- [Task instructions] Leaving the pictures out, print the lines from the first line of the listing through the line containing "so = bpy.data.objects.new('sun', sl);", exactly as they read, and no others.
═════ Raw data ═════
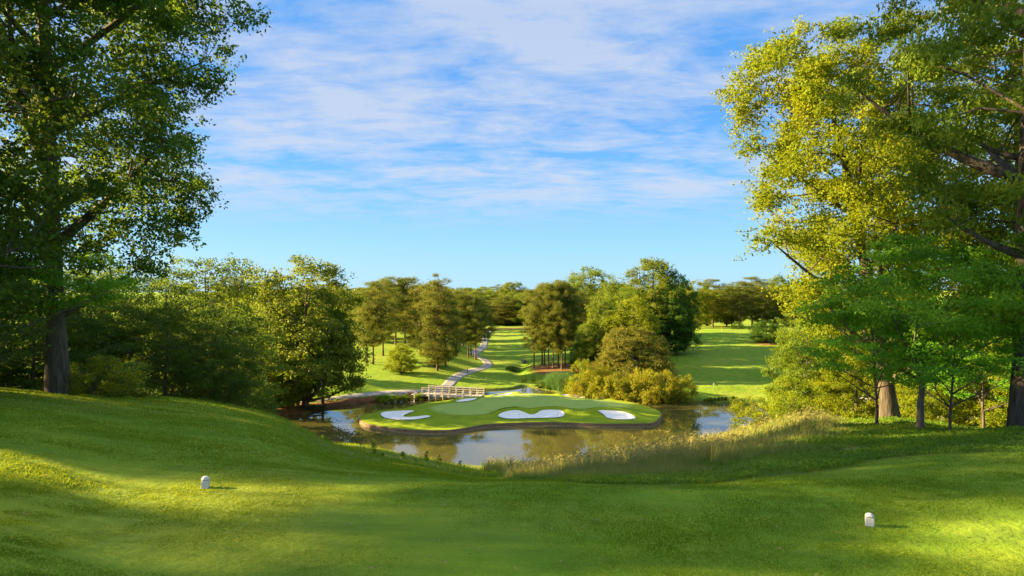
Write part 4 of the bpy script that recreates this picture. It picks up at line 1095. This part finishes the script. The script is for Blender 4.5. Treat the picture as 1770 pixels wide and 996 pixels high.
# ------------------------------------------------------------------ light, sky, camera
SKY_S = .10; EXPO = 2.4
SUN_EL = R(18.5); SUN_AZ = R(8)            # sun to the left, a little beyond square
sdir = Vector((-math.cos(SUN_AZ) * math.cos(SUN_EL), math.sin(SUN_AZ) * math.cos(SUN_EL), math.sin(SUN_EL)))
sl = bpy.data.lights.new('sun', 'SUN'); sl.energy = 5.0; sl.angle = R(.6); sl.color = (1.0, .73, .33)
so = bpy.data.objects.new('sun', sl); COL.objects.link(so); so.rotation_euler = (-sdir).to_track_quat('-Z', 'Y').to_euler()

world = bpy.data.worlds.new('World'); scene.world = world; world.use_nodes = True
nt = world.node_tree; nt.nodes.clear()
wo = nt.nodes.new('ShaderNodeOutputWorld'); bg = nt.nodes.new('ShaderNodeBackground'); nt.links.new(bg.outputs[0], wo.inputs[0])
sky = nt.nodes.new('ShaderNodeTexSky'); sky.sky_type = 'NISHITA'; sky.sun_disc = False
sky.sun_elevation = SUN_EL; sky.sun_rotation = math.atan2(sdir.x, sdir.y)
sky.air_density = 1.0; sky.dust_density = .4; sky.ozone_density = 3.0; sky.altitude = 100
tc = nt.nodes.new('ShaderNodeTexCoord')
sep = nt.nodes.new('ShaderNodeSeparateXYZ'); nt.links.new(tc.outputs['Generated'], sep.inputs[0])
def mth(op, a, b=None):
    m = nt.nodes.new('ShaderNodeMath'); m.operation = op
    for k, v in enumerate((a, b)):
        if v is None: continue
        if isinstance(v, (int, float)): m.inputs[k].default_value = v
        else: nt.links.new(v, m.inputs[k])
    return m.outputs[0]
zz = mth('ADD', mth('MAXIMUM', sep.outputs[2], 0.0), .10)
cmb = nt.nodes.new('ShaderNodeCombineXYZ'); nt.links.new(mth('DIVIDE', sep.outputs[0], zz), cmb.inputs[0]); nt.links.new(mth('DIVIDE', sep.outputs[1], zz), cmb.inputs[1])
n1 = noise(nt, .55, 5, .5, cmb.outputs[0], .4, (.8, 1.25, 1))
n2 = noise(nt, 2.8, 8, .62, cmb.outputs[0], .5, (.85, 1.3, 1))
n3 = noise(nt, 9.0, 6, .6, cmb.outputs[0], .5, (.7, 1.3, 1))
dens = mth('ADD', mth('ADD', mth('MULTIPLY', n1, .50), mth('MULTIPLY', n2, .36)), mth('MULTIPLY', n3, .14))
cl = rngmap(nt, dens, .43, .56, 0, 1)
hf = rngmap(nt, sep.outputs[2], .075, .14, 0, 1)     # clouds thin out near the horizon
cf = mth('MULTIPLY', mth('MULTIPLY', cl, hf), .9)
SKYK = 1.0 / (SKY_S * 2 ** EXPO)
def sc3(c): return tuple(x * SKYK for x in c)
grad = ramp(nt, [(.0, (.40,.74,1.0)), (.06, (.30,.66,1.0)), (.14, (.16,.51,.98)), (.25, (.10,.38,.90)), (.42, (.10,.36,.86)), (1, (.12,.38,.85))], sep.outputs[2])
gs = nt.nodes.new('ShaderNodeVectorMath'); gs.operation = 'SCALE'; gs.inputs['Scale'].default_value = SKYK; nt.links.new(grad.outputs[0], gs.inputs[0])
base = mixc(nt, sky.outputs[0], gs.outputs[0], .93)
# broken cloud layer; its unseen part overhead is made brighter to fill the shade
ccol = ramp(nt, [(.0, (.62,.76,.94)), (.2, (.62,.72,.90)), (.38, (.55,.66,.88)), (.5, (.9,.95,1.0)), (1, (1,1,1))], sep.outputs[2])
up = rngmap(nt, sep.outputs[2], .44, .60, 1.0, 1.4)
cs_ = nt.nodes.new('ShaderNodeVectorMath'); cs_.operation = 'SCALE'; nt.links.new(mth('MULTIPLY', up, SKYK), cs_.inputs['Scale']); nt.links.new(ccol.outputs[0], cs_.inputs[0])
cf2 = mth('MULTIPLY', cf, rngmap(nt, sep.outputs[2], .42, .6, 1, .9))
cc = mixc(nt, base, cs_.outputs[0], cf2)
nt.links.new(cc, bg.inputs['Color']); bg.inputs['Strength'].default_value = SKY_S

cam = bpy.data.cameras.new('camera'); co = bpy.data.objects.new('camera', cam); COL.objects.link(co)
co.location = (0, 0, CAMZ); co.rotation_euler = (R(90), 0, 0)
cam.lens = 24.0; cam.sensor_width = 36.0; cam.sensor_fit = 'HORIZONTAL'; cam.clip_end = 6000; cam.clip_start = .1
scene.camera = co
vs = scene.view_settings; vs.view_transform = 'Standard'; vs.look = 'None'; vs.exposure = EXPO; vs.gamma = 1.0; vs.use_curve_mapping = False
scene.render.engine = 'CYCLES'
scene.cycles.use_denoising = True
scene.cycles.max_bounces = 6; scene.cycles.diffuse_bounces = 3; scene.cycles.glossy_bounces = 2; scene.cycles.transmission_bounces = 4; scene.cycles.transparent_max_bounces = 4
═════
- [The result]
Write part 4 of the bpy script that recreates this picture. It picks up at line 1095. This part finishes the script. The script is for Blender 4.5. Treat the picture as 1770 pixels wide and 996 pixels high.
# ------------------------------------------------------------------ light, sky, camera
SKY_S = .10; EXPO = 2.4
SUN_EL = R(18.5); SUN_AZ = R(8)            # sun to the left, a little beyond square
sdir = Vector((-math.cos(SUN_AZ) * math.cos(SUN_EL), math.sin(SUN_AZ) * math.cos(SUN_EL), math.sin(SUN_EL)))
sl = bpy.data.lights.new('sun', 'SUN'); sl.energy = 5.0; sl.angle = R(.6); sl.color = (1.0, .73, .33)
so = bpy.data.objects.new('sun', sl); COL.objects.link(so); so.rotation_euler = (-sdir).to_track_quat('-Z', 'Y').to_euler()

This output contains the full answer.